(DATA SEGMENT):
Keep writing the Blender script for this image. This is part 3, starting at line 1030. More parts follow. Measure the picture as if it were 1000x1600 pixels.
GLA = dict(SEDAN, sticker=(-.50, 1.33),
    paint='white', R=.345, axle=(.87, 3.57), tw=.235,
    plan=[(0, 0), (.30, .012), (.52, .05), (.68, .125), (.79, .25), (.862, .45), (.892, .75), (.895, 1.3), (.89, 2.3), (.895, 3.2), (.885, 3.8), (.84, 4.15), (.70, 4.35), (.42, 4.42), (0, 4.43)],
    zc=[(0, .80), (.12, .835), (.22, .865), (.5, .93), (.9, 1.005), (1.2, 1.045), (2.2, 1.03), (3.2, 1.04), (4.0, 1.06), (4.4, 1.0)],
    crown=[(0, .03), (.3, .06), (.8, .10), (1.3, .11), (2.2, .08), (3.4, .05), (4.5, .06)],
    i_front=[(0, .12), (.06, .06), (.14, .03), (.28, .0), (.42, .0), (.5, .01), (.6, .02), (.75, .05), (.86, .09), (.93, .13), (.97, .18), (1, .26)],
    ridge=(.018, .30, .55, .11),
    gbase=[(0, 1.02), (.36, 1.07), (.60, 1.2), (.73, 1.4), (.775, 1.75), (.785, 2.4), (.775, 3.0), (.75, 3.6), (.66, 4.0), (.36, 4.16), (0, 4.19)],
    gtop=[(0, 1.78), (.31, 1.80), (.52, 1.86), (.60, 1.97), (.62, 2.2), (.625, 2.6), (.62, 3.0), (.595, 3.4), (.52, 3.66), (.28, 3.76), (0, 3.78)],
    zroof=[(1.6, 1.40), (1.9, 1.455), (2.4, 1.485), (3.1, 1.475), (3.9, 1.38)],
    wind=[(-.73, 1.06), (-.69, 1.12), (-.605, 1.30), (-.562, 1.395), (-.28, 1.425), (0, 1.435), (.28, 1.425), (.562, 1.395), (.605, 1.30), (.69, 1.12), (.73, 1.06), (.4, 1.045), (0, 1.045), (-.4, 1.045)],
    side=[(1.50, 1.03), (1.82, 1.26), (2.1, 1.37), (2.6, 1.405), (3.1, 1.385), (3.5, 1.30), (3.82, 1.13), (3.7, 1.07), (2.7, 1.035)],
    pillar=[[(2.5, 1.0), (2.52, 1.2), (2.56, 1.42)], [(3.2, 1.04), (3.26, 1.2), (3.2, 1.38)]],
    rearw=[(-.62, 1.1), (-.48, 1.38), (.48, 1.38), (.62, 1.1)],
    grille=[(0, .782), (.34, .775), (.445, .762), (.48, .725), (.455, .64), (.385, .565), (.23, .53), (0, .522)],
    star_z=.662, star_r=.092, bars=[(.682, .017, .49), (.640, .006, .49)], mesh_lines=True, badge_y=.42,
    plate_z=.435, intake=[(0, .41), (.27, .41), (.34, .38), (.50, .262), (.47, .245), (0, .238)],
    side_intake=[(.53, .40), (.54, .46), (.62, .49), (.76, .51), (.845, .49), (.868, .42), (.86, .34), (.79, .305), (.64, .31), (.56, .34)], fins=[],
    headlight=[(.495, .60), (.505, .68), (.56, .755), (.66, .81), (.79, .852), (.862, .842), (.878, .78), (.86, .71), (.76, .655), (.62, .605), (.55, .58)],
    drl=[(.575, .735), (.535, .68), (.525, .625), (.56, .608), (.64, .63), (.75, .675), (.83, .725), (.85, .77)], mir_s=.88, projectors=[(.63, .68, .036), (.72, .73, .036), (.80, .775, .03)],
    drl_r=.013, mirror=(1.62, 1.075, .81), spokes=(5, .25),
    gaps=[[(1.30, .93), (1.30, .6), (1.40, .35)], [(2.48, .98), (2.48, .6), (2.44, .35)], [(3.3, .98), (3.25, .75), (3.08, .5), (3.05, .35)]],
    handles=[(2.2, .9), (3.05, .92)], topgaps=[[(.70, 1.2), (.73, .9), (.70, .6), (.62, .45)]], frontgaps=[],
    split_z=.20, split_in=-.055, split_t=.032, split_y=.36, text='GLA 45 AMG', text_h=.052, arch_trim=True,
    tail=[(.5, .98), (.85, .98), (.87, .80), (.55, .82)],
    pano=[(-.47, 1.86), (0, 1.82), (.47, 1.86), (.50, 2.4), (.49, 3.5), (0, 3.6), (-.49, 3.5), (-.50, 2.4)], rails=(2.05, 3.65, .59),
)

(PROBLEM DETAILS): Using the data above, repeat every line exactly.

(OUTPUT OF THE TASK):
Keep writing the Blender script for this image. This is part 3, starting at line 1030. More parts follow. Measure the picture as if it were 1000x1600 pixels.
GLA = dict(SEDAN, sticker=(-.50, 1.33),
    paint='white', R=.345, axle=(.87, 3.57), tw=.235,
    plan=[(0, 0), (.30, .012), (.52, .05), (.68, .125), (.79, .25), (.862, .45), (.892, .75), (.895, 1.3), (.89, 2.3), (.895, 3.2), (.885, 3.8), (.84, 4.15), (.70, 4.35), (.42, 4.42), (0, 4.43)],
    zc=[(0, .80), (.12, .835), (.22, .865), (.5, .93), (.9, 1.005), (1.2, 1.045), (2.2, 1.03), (3.2, 1.04), (4.0, 1.06), (4.4, 1.0)],
    crown=[(0, .03), (.3, .06), (.8, .10), (1.3, .11), (2.2, .08), (3.4, .05), (4.5, .06)],
    i_front=[(0, .12), (.06, .06), (.14, .03), (.28, .0), (.42, .0), (.5, .01), (.6, .02), (.75, .05), (.86, .09), (.93, .13), (.97, .18), (1, .26)],
    ridge=(.018, .30, .55, .11),
    gbase=[(0, 1.02), (.36, 1.07), (.60, 1.2), (.73, 1.4), (.775, 1.75), (.785, 2.4), (.775, 3.0), (.75, 3.6), (.66, 4.0), (.36, 4.16), (0, 4.19)],
    gtop=[(0, 1.78), (.31, 1.80), (.52, 1.86), (.60, 1.97), (.62, 2.2), (.625, 2.6), (.62, 3.0), (.595, 3.4), (.52, 3.66), (.28, 3.76), (0, 3.78)],
    zroof=[(1.6, 1.40), (1.9, 1.455), (2.4, 1.485), (3.1, 1.475), (3.9, 1.38)],
    wind=[(-.73, 1.06), (-.69, 1.12), (-.605, 1.30), (-.562, 1.395), (-.28, 1.425), (0, 1.435), (.28, 1.425), (.562, 1.395), (.605, 1.30), (.69, 1.12), (.73, 1.06), (.4, 1.045), (0, 1.045), (-.4, 1.045)],
    side=[(1.50, 1.03), (1.82, 1.26), (2.1, 1.37), (2.6, 1.405), (3.1, 1.385), (3.5, 1.30), (3.82, 1.13), (3.7, 1.07), (2.7, 1.035)],
    pillar=[[(2.5, 1.0), (2.52, 1.2), (2.56, 1.42)], [(3.2, 1.04), (3.26, 1.2), (3.2, 1.38)]],
    rearw=[(-.62, 1.1), (-.48, 1.38), (.48, 1.38), (.62, 1.1)],
    grille=[(0, .782), (.34, .775), (.445, .762), (.48, .725), (.455, .64), (.385, .565), (.23, .53), (0, .522)],
    star_z=.662, star_r=.092, bars=[(.682, .017, .49), (.640, .006, .49)], mesh_lines=True, badge_y=.42,
    plate_z=.435, intake=[(0, .41), (.27, .41), (.34, .38), (.50, .262), (.47, .245), (0, .238)],
    side_intake=[(.53, .40), (.54, .46), (.62, .49), (.76, .51), (.845, .49), (.868, .42), (.86, .34), (.79, .305), (.64, .31), (.56, .34)], fins=[],
    headlight=[(.495, .60), (.505, .68), (.56, .755), (.66, .81), (.79, .852), (.862, .842), (.878, .78), (.86, .71), (.76, .655), (.62, .605), (.55, .58)],
    drl=[(.575, .735), (.535, .68), (.525, .625), (.56, .608), (.64, .63), (.75, .675), (.83, .725), (.85, .77)], mir_s=.88, projectors=[(.63, .68, .036), (.72, .73, .036), (.80, .775, .03)],
    drl_r=.013, mirror=(1.62, 1.075, .81), spokes=(5, .25),
    gaps=[[(1.30, .93), (1.30, .6), (1.40, .35)], [(2.48, .98), (2.48, .6), (2.44, .35)], [(3.3, .98), (3.25, .75), (3.08, .5), (3.05, .35)]],
    handles=[(2.2, .9), (3.05, .92)], topgaps=[[(.70, 1.2), (.73, .9), (.70, .6), (.62, .45)]], frontgaps=[],
    split_z=.20, split_in=-.055, split_t=.032, split_y=.36, text='GLA 45 AMG', text_h=.052, arch_trim=True,
    tail=[(.5, .98), (.85, .98), (.87, .80), (.55, .82)],
    pano=[(-.47, 1.86), (0, 1.82), (.47, 1.86), (.50, 2.4), (.49, 3.5), (0, 3.6), (-.49, 3.5), (-.50, 2.4)], rails=(2.05, 3.65, .59),
)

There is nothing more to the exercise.